ROGÉRIO TORRES PRESENTE!
Se não tivesse atravessado a fronteira em outubro do ano passado, Rogério Torres estaria completando 80 anos, neste 15 de junho de 2022. Não que ele fosse uma pessoa previsível, mas, pelo tanto que o conheço, sou capaz de garantir que hoje seria pra ele um dia como os outros, em que escreveria mais um capítulo de um novo livro, enquanto iria destilando o seu humor sagaz e distribuindo generosamente seus conhecimentos entre os que se interessassem. Ah, sim, ainda falaria horrores do cretino que ocupa o Alvorada.
Conforme eu já disse num texto anterior, Rogério foi uma das figuras mais geniais que cruzaram o meu caminho. Além de professor e historiador – funções que lhe deram mais notoriedade – era um cara voltado para as artes. Assim, ganhou prêmio em salão de artes plásticas, pra depois se revelar um fotógrafo notável e realizar documentários em Super8.

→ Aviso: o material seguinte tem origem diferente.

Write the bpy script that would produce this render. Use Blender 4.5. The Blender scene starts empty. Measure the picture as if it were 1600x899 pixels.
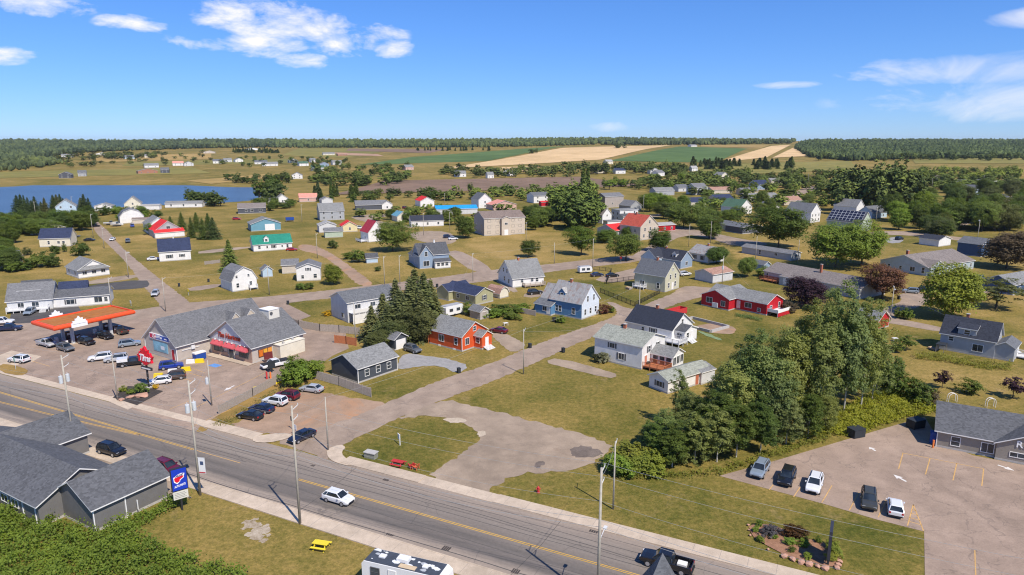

Publicou diversos livros, entre os quais se destacam “Sonegação, fome e saque” (este, em parceria com Newton Menezes), “O coronel Elizeu e seu tempo” e “Caxias de antigamente” – de abordagem histórica. Mas também foi bem sucedido em outros gêneros, como poesia (“Catavento”), ficção e crônica, a exemplo da série de cartas que escreveu, “endereçada” a ninguém menos que Machado de Assis.
Algumas das páginas mais interessantes da minha história tem a sua presença. Foi uma das amizades mais antigas que cultivei, por mais de meio século. Mais velho que eu cinco anos, na juventude Rogério foi o meu guru. Alguns dos melhores livros que li na época me foram doados ou sugeridos por ele. Minha formação ideológica passa necessariamente pelas conversas que tínhamos, às mesas do bar Garoto Fluminense, em Duque de Caxias, nos idos anos 1960.
É claro que de uma amizade tão longa, resultou uma série de histórias, sendo hoje muitas delas só notícia de velhos jornais. Juntos, trouxemos a Caxias a peça Morte e Vida Severina (J. C. de Melo Neto), no auge do sucesso nacional, em 1967; produzimos o I Encontro da Imagem & do Som (75), realizamos a entrevista com Bill Haley – quando fez um show na cidade, em 1976. Ele fotografou e eu entrevistei, com o meu “inglês de cais do porto”, como costumava dizer.
Mas, pra encerrar, preciso relatar um dos mais recentes diálogos que mantivemos, que expõe o melhor de Rogério Torres: sua generosidade, seu desprendimento. Falávamos de uma tela que ele havia pintado em 1968, inspirada na letra que eu fizera para um frevo, “A cidade dorme”. A obra me foi presenteada, e por décadas ocupou lugar de destaque na minha sala. Com o tempo, a tela começou a esgarçar-se nos cantos da moldura. Lhe propus que procedesse a restauração. Ele me saiu com esta:
– Ah, é sempre um prazer ir à sua casa. A gente toma umas cachacinhas, conversa sobre música… Mas não vou lá restaurar quadro, porra nenhuma.
– Pô, Rogério, mas o quadro tá se deteriorando. Você não tem interesse em perpetuar sua obra?
E ele, calmamente:
– Ora, Eldemar. Um dia eu vou morrer… Um dia você vai, também. Por que um quadro tem de viver eternamente? Deixa ele morrer em paz, meu amigo.